Back then in Annapolis, of course, we still had different viewpoints, different opinions, different interests, different religions, different political parties – but these all seemed to be contained within an overarching sense of our mutual dependence on one another within a shared society. We might disagree but, at the end of the day, we had to get along with one another.
Today, that sense of us all having to get along within a shared society seems to be gone. We have lots of communities, but it’s clear that these aren’t the same thing – in many cases, these fragmented communities just allow us to burrow deeper into our separate societal corners, from which we can comfortably pass judgment on those in different corners – or, perhaps worse, just ignore them altogether as if they didn’t exist.

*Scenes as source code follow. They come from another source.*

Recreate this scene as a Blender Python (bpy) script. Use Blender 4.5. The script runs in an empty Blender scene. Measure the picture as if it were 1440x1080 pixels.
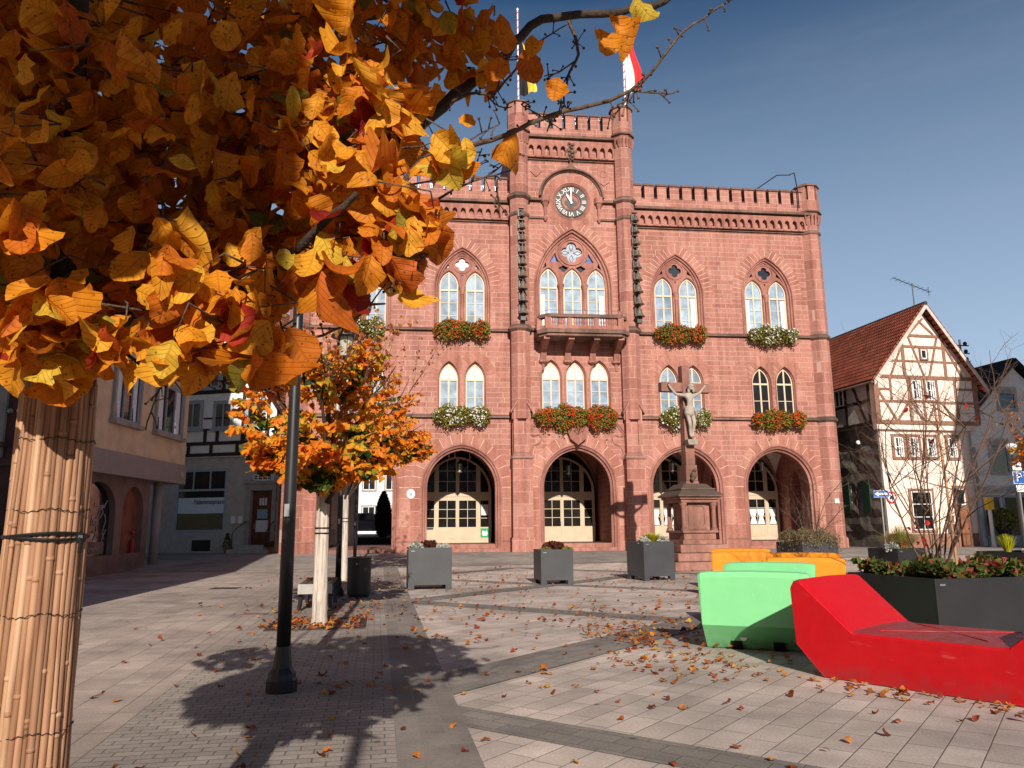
import bpy, bmesh, math, random
import numpy as np
from math import sin, cos, pi, sqrt, radians, atan2, hypot
from mathutils import Vector, Matrix, Euler
from mathutils.geometry import delaunay_2d_cdt
random.seed(7); rng = np.random.default_rng(7)
SC = bpy.context.scene; COL = SC.collection

# ------------------------------------------------------------------ world, sun, camera
SUN_EL = radians(25.5)
TO_SUN = Vector((0.118*cos(SUN_EL), -0.993*cos(SUN_EL), sin(SUN_EL))).normalized()
W = bpy.data.worlds.new("World"); SC.world = W; W.use_nodes = True
nt = W.node_tree; nt.nodes.clear()
sky = nt.nodes.new('ShaderNodeTexSky'); sky.sky_type = 'NISHITA'; sky.sun_disc = False
sky.sun_elevation = SUN_EL; sky.sun_rotation = atan2(TO_SUN.x, TO_SUN.y)
sky.altitude = 200; sky.air_density = 1.0; sky.dust_density = .9; sky.ozone_density = 2.6
tc = nt.nodes.new('ShaderNodeTexCoord'); mp = nt.nodes.new('ShaderNodeMapping'); mp.inputs['Scale'].default_value = (1.0, 1.0, 6.0)
mp.inputs['Rotation'].default_value = (0.15, 0.1, 0.3)
nz = nt.nodes.new('ShaderNodeTexNoise'); nz.inputs['Scale'].default_value = 1.6; nz.inputs['Detail'].default_value = 8; nz.inputs['Roughness'].default_value = .6
rp = nt.nodes.new('ShaderNodeValToRGB'); rp.color_ramp.elements[0].position = .5; rp.color_ramp.elements[1].position = .95
rp.color_ramp.elements[1].color = (.17, .17, .17, 1)
mx = nt.nodes.new('ShaderNodeMixRGB'); mx.inputs[2].default_value = (8.5, 8.8, 9.2, 1)
hs = nt.nodes.new('ShaderNodeHueSaturation'); hs.inputs['Saturation'].default_value = 1.26; hs.inputs['Value'].default_value = 1.0
bg = nt.nodes.new('ShaderNodeBackground'); bg.inputs['Strength'].default_value = .065
wo = nt.nodes.new('ShaderNodeOutputWorld')
L = nt.links.new
L(tc.outputs['Generated'], mp.inputs[0]); L(mp.outputs[0], nz.inputs[0]); L(nz.outputs[0], rp.inputs[0])
sxyz = nt.nodes.new('ShaderNodeSeparateXYZ'); L(tc.outputs['Generated'], sxyz.inputs[0])
hz = nt.nodes.new('ShaderNodeValToRGB'); hz.color_ramp.elements[0].position = 0; hz.color_ramp.elements[0].color = (.95, .95, .95, 1); hz.color_ramp.elements[1].position = .62; hz.color_ramp.elements[1].color = (0, 0, 0, 1)
mh = nt.nodes.new('ShaderNodeMixRGB'); mh.inputs[2].default_value = (9.4, 11.2, 13.6, 1)   # haze toward the horizon
L(sxyz.outputs[2], hz.inputs[0]); yf = nt.nodes.new('ShaderNodeMapRange'); yf.inputs['From Min'].default_value = -.2; yf.inputs['From Max'].default_value = .5; L(sxyz.outputs[1], yf.inputs['Value'])
ym = nt.nodes.new('ShaderNodeMath'); ym.operation = 'MULTIPLY'; L(hz.outputs[0], ym.inputs[0]); L(yf.outputs[0], ym.inputs[1]); L(ym.outputs[0], mh.inputs[0]); L(sky.outputs[0], mh.inputs[1])
L(rp.outputs[0], mx.inputs[0]); L(mh.outputs[0], mx.inputs[1]); L(mx.outputs[0], hs.inputs['Color']); L(hs.outputs[0], bg.inputs[0]); L(bg.outputs[0], wo.inputs[0])
sl = bpy.data.lights.new("sun", 'SUN'); sl.energy = 6.0; sl.angle = radians(.5); sl.color = (1, .91, .79)
so = bpy.data.objects.new("sun", sl); COL.objects.link(so); so.rotation_euler = (-TO_SUN).to_track_quat('-Z', 'Y').to_euler(); so.location = (5, -20, 30)
SC.view_settings.view_transform = 'Standard'; SC.view_settings.look = 'None'; SC.view_settings.exposure = 0
cd = bpy.data.cameras.new("camera"); cam = bpy.data.objects.new("camera", cd); COL.objects.link(cam); SC.camera = cam
cd.sensor_width = 36; cd.lens = 1073.7/1440*36; cd.clip_start = .05; cd.clip_end = 2000
TH = radians(10.673); RO = radians(.487)
f_ = Vector((0, cos(TH), sin(TH))); r_ = Vector((1, 0, 0)); u_ = r_.cross(f_)
r2 = r_*cos(RO) - u_*sin(RO); u2 = u_*cos(RO) + r_*sin(RO)
M = Matrix((r2, u2, -f_)).transposed().to_4x4(); M.translation = Vector((0, 0, 1.25)); cam.matrix_world = M
cd.dof.use_dof = False

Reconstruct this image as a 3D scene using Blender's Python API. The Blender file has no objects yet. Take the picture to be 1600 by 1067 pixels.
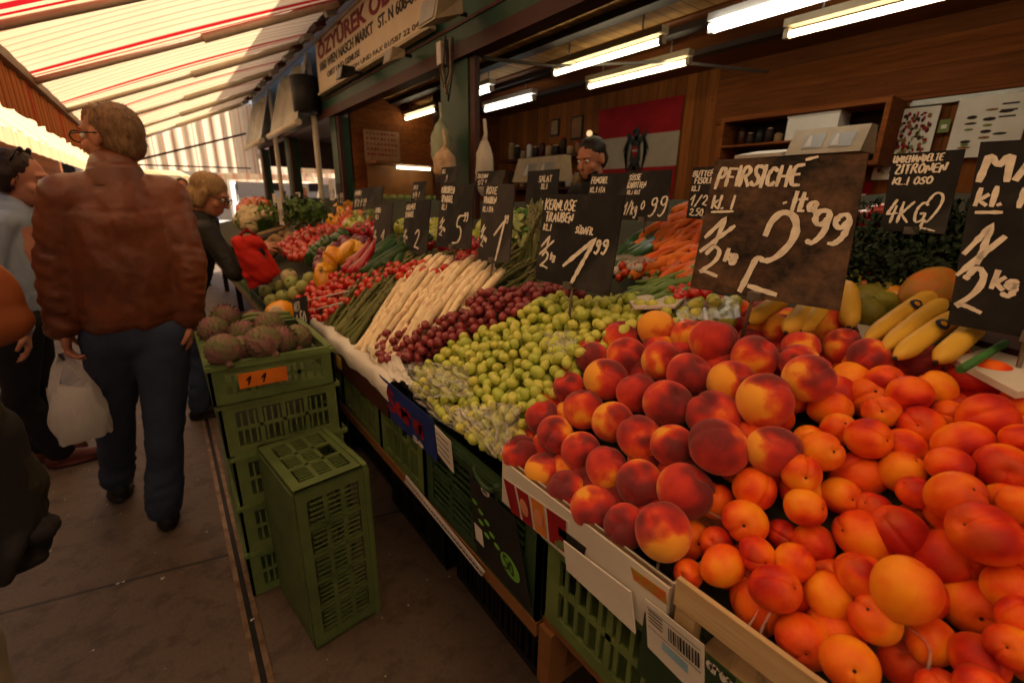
import bpy, bmesh, math, random
import numpy as np
from mathutils import Vector, Matrix
from mathutils import noise as mnoise
S = bpy.context.scene
COL = S.collection
RAD = math.radians
# ------------------------------------------------------------ camera, sky, sun
FPX = 711.0
CAMP = np.array([0.0, 0.0, 1.45])
_f = np.array([-555, -229.5, FPX]); _d = np.array([-40, 2300, FPX])
_f = _f / np.linalg.norm(_f); _d = _d - _f * (_d @ _f); _d /= np.linalg.norm(_d)
RW = np.stack([np.cross(_d, _f), _f, -_d])          # camera axes (right, down, forward) seen in the world
cd = bpy.data.cameras.new('camera'); co = bpy.data.objects.new('camera', cd); COL.objects.link(co)
cd.sensor_width = 36; cd.lens = FPX / 1600 * 36; cd.clip_start = 0.02; cd.clip_end = 2000
m = np.eye(4); m[:3, 0] = RW[:, 0]; m[:3, 1] = -RW[:, 1]; m[:3, 2] = -RW[:, 2]; m[:3, 3] = CAMP
co.matrix_world = Matrix(m.tolist())
cd.dof.use_dof = True; cd.dof.focus_distance = 0.95; cd.dof.aperture_fstop = 4.0
S.camera = co
SUN_EL, SUN_AZ = RAD(47), RAD(66)
w = bpy.data.worlds.new('World'); S.world = w; w.use_nodes = True
nt = w.node_tree; bg = nt.nodes['Background']
sky = nt.nodes.new('ShaderNodeTexSky'); sky.sky_type = 'NISHITA'; sky.sun_disc = False
sky.sun_elevation = SUN_EL; sky.sun_rotation = SUN_AZ; sky.dust_density = 9.0; sky.air_density = .7
nt.links.new(sky.outputs[0], bg.inputs[0]); bg.inputs[1].default_value = 0.07
sl = bpy.data.lights.new('sun', 'SUN'); sl.energy = 5.0; sl.angle = RAD(0.5); sl.color = (1, .88, .7)
so = bpy.data.objects.new('sun', sl); COL.objects.link(so)
sv = Vector((math.cos(SUN_EL) * math.sin(SUN_AZ), math.cos(SUN_EL) * math.cos(SUN_AZ), math.sin(SUN_EL)))
so.rotation_euler = (-sv).to_track_quat('-Z', 'Y').to_euler(); so.location = sv * 30
S.view_settings.view_transform = 'Standard'; S.view_settings.look = 'None'
S.view_settings.exposure = 1.44; S.view_settings.gamma = 1
S.render.engine = 'CYCLES'
S.cycles.use_denoising = True
S.cycles.max_bounces = 8; S.cycles.diffuse_bounces = 4; S.cycles.transparent_max_bounces = 12
S.cycles.sample_clamp_indirect = 4
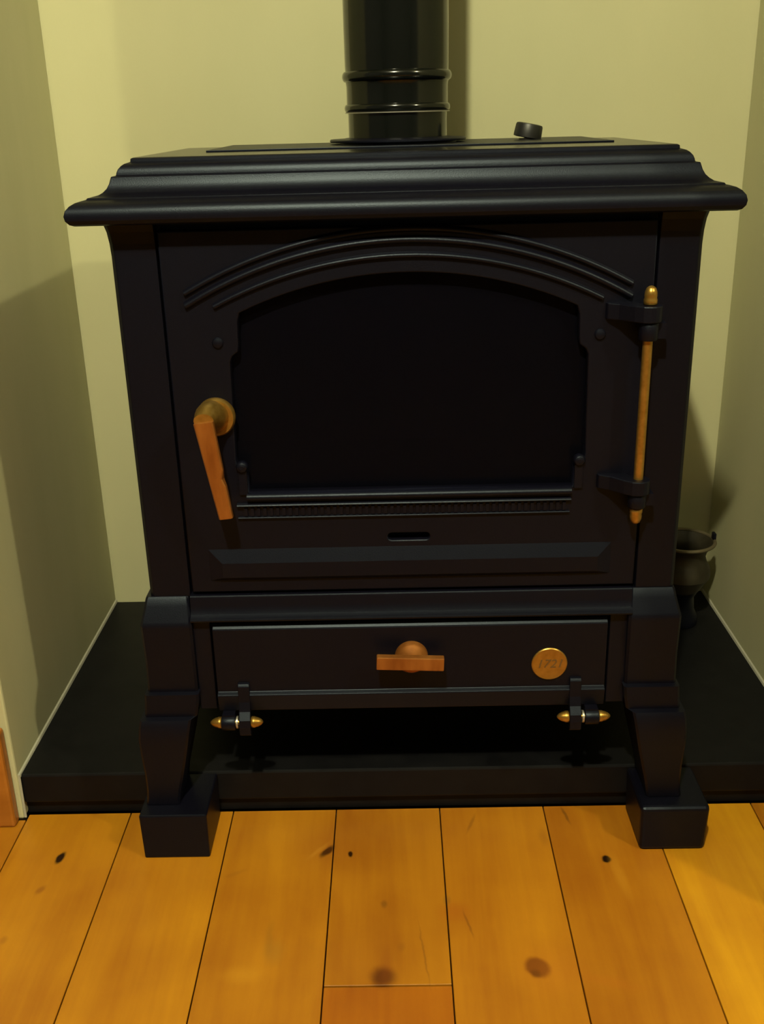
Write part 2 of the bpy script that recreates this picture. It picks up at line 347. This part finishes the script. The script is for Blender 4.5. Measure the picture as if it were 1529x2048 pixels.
# leaning thermostat knob
bm = B(); lathe(bm, [(0.004, -0.030), (0.004, 0.0)], (0, 0, 0), n=16); lathe(bm, [(0.007, -0.030), (0.007, -0.027)], (0, 0, 0), n=6)
rot = Matrix.Translation((0.1785, 1.42, 0.8664)) @ Matrix.Rotation(math.radians(11), 4, 'Y')
bmk = B(); lathe(bmk, [(0.0140, 0.0), (0.0178, 0.0008), (0.0180, 0.004), (0.0174, 0.0150), (0.0164, 0.0170), (0.0130, 0.0178)], (0, 0, 0), n=40)
for v in bmk.verts:                                     # shallow flutes round the rim
    r = math.hypot(v.co.x, v.co.y)
    if r > 0.014: a = math.atan2(v.co.y, v.co.x); s = 1 - 0.02 * (math.cos(a * 20) > 0); v.co.x *= s; v.co.y *= s
bm.free(); bm = B(); lathe(bm, [(0.0038, -0.012), (0.0038, 0.002)], (0, 0, 0), n=16)
bmesh.ops.transform(bm, matrix=rot, verts=bm.verts); bmesh.ops.transform(bmk, matrix=rot, verts=bmk.verts)
kb = obj('thermostat_knob', bmk, M_KNOB, stove, smooth=True); obj('stem', bm, M_KNOB, kb, smooth=True)
bm = B(); lathe(bm, [(0.0095, 0.8650), (0.0095, 0.8657), (0.008, 0.8662)], (0.177, 1.42, 0), n=24); obj('knob_seat', bm, M_STEEL, kb)

# door casting
CZA = 0.286
def arch_pts(r, half, n=28, inv=False):
    a = math.asin(half / r); p = [(DC + r * math.sin(-a + 2 * a * i / n), CZA + r * math.cos(-a + 2 * a * i / n)) for i in range(n + 1)]
    return p[::-1] if inv else p
def win(g=0.0):                                        # window opening, g = inset
    L = [(-0.190, 0.489), (-0.190, 0.512), (-0.194, 0.519), (-0.2015, 0.524), (-0.2020, 0.530), (-0.2000, 0.645), (-0.1975, 0.651), (-0.1905, 0.656), (-0.1895, 0.662), (-0.1885, 0.690)]
    left = [(DC + x + g, z) for x, z in L]; right = [(DC - x - g, z) for x, z in L][::-1]
    a = arch_pts(0.453 - g, 0.186 - g)
    return left + a + right
door_o = [(-0.2516, 0.3605), (0.2853, 0.3605), (0.2853, 0.7885), (-0.2516, 0.7885)]
slot = [(DC - 0.003 + 0.0205 * sx + 0.0045 * math.cos(math.radians(a)), 0.4293 + 0.0045 * math.sin(math.radians(a))) for sx, rng in ((1, range(-90, 91, 30)), (-1, range(90, 271, 30))) for a in rng]
door = plate('door', door_o, [win()[::-1], slot[::-1]], 1.135, 1.150, M_IRON, stove, 0.0018)
# swept mouldings over the arch
def arc_mould(r0, r1, half, h, n=48):
    rm = (r0 + r1) / 2; a = math.asin(half / rm); bm = B(); rings = []
    for i in range(n + 1):
        t = -a + 2 * a * i / n; ring = []
        for s, d in ((0, 0.0), (0.12, 0.55), (0.32, 0.92), (0.5, 1.0), (0.68, 0.92), (0.88, 0.55), (1, 0.0)):
            r = r0 + (r1 - r0) * s; ring.append((DC + r * math.sin(t), 1.1352 - h * d, CZA + r * math.cos(t)))
        rings.append(ring)
    loft(bm, rings); return bm
for r0, r1, hf, h in ((0.4955, 0.5035, 0.2440, 0.0050), (0.4835, 0.4925, 0.2440, 0.0060), (0.4680, 0.4755, 0.2130, 0.0050)):
    obj('arch_moulding', arc_mould(r0, r1, hf, h), M_IRON, door, smooth=True, angle=50)
# raised band round the window between inner moulding and glass
bm = B(); box(bm, DC - 0.206, DC + 0.206, 1.1505, 1.1545, 0.478, 0.748); obj('glass_pane', bm, M_GLASS, door)
for sx in (-1, 1):
    bm = B(); xc = DC + sx * 0.2122
    lathe(bm, [(0.0062, 0.0), (0.0062, -0.0015), (0.0050, -0.003), (0.0022, -0.0038)], (xc, 1.1352, 0.6668), 'y', 20); obj('screw', bm, M_IRON, door, smooth=True)
    bm = B(); xc = DC + sx * 0.1955
    lathe(bm, [(0.0070, 0.002), (0.0070, -0.004), (0.0055, -0.0065), (0.0025, -0.0075)], (xc, 1.1352, 0.5215), 'y', 20)
    box(bm, xc - 0.005, xc + 0.005, 1.1318, 1.1355, 0.487, 0.519); obj('glass_clip', bm, M_IRON, door, bevel=0.0006)
# ribbed sill and toothed vent under the glass
bm = B()
def rib(z, r, x0, x1, y=1.1352, k=1.0):
    pr = [(y, z - r)] + [(y - k * r * math.cos(t), z + r * math.sin(t)) for t in [math.radians(a) for a in range(-75, 76, 25)]] + [(y, z + r)]
    prism_x(bm, pr, x0, x1)
rib(0.4840, 0.0052, -0.1755, 0.2045, k=1.5); rib(0.4737, 0.0026, -0.1880, 0.2045, k=2.2); rib(0.4575, 0.0018, -0.1880, 0.2035, k=2.0)
x = -0.180
while x < 0.199: box(bm, x, x + 0.0038, 1.1322, 1.1353, 0.4602, 0.4700); x += 0.0075
obj('vent_grille', bm, M_IRON, door, smooth=True, angle=50)
bm = B(); frustum(bm, -0.2282, 0.2560, 0.3760, 0.4178, 0.0170, 1.1352, 1.1290, 0.006)
obj('raised_panel', bm, M_IRON, door, bevel=0.0008)

# door handle: round boss, curved neck, coppery grip
bm = B(); lathe(bm, [(0.0222, 0.0), (0.0222, -0.006), (0.0205, -0.0085), (0.0, -0.0088)], (-0.2040, 1.1352, 0.5825), 'y', 40)
hd = obj('handle', bm, M_BRASS, door, smooth=True)
bm = B()
sec = []
for (x, y, z, wx, wz) in ((-0.2070, 1.128, 0.5840, 0.0190, 0.0195), (-0.2085, 1.114, 0.5865, 0.0165, 0.0180), (-0.2100, 1.102, 0.5890, 0.0130, 0.0135), (-0.2110, 1.0925, 0.5890, 0.0112, 0.0080)):
    sec.append([(x + wx * math.cos(t), y, z + wz * math.sin(t)) for t in [2 * math.pi * i / 20 for i in range(20)]])
loft(bm, sec); obj('neck', bm, M_BRASS, hd, smooth=True, angle=50)
bm = B(); top = Vector((-0.2108, 1.0905, 0.5880)); bot = Vector((-0.1955, 1.0970, 0.4725)); ax = (bot - top).normalized()
rings = []
for s in [i / 12 for i in range(13)]:
    c = top.lerp(bot, s); hw = 0.0108 + (0.0078 - 0.0108) * s; hd_ = 0.0052; px = Vector((1, 0, 0.11)).normalized(); py = Vector((0, 1, -0.05))
    nick = 0.0036 * max(0, 1 - abs(s - 0.60) / 0.07)
    ch = 0.0016
    q = [(-hw + ch, -hd_), (hw - ch - nick, -hd_), (hw - nick, -hd_ + ch), (hw - nick * 0.6, hd_ - ch), (hw - ch, hd_), (-hw + ch, hd_), (-hw, hd_ - ch), (-hw, -hd_ + ch)]
    rings.append([tuple(c + px * a + py * d) for a, d in q])
loft(bm, rings); tag(obj('grip', bm, M_COPPER, hd), 'orange coppery grip with a nick in its edge')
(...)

What’s the solution? The rapid paces of population growth, technological change, and urbanization are certainly making it harder to grapple with this issue. It helps to have a common, inclusive worldview that can accommodate all of this diversity, and yet help unite people on fundamental principles and values. We certainly need face-to-face and side-by-side contact between diverse members of our society. Perhaps we need virtual neighborhoods intentionally composed of people from different segments of our society, since we can no longer trust that these will occur naturally from geographic proximity. We need more emphasis on affordable housing, to allow different income levels to live closer to one another. We certainly need even-handed and generous funding for public schools. We desperately need local communities that contain socio-economic, racial, religious, political and ethnic diversity.
Whatever means we use, it seems critical that we find a way to reconnect the various shards of our broken society in such a way that most of us can experience a shared, reliable, direct perception of the health of that enterprise.
And we need to understand anew that we are part of a common society, that this society needs to make some reasonable provisions for us all, and that our fates within this endeavor are inextricably woven together.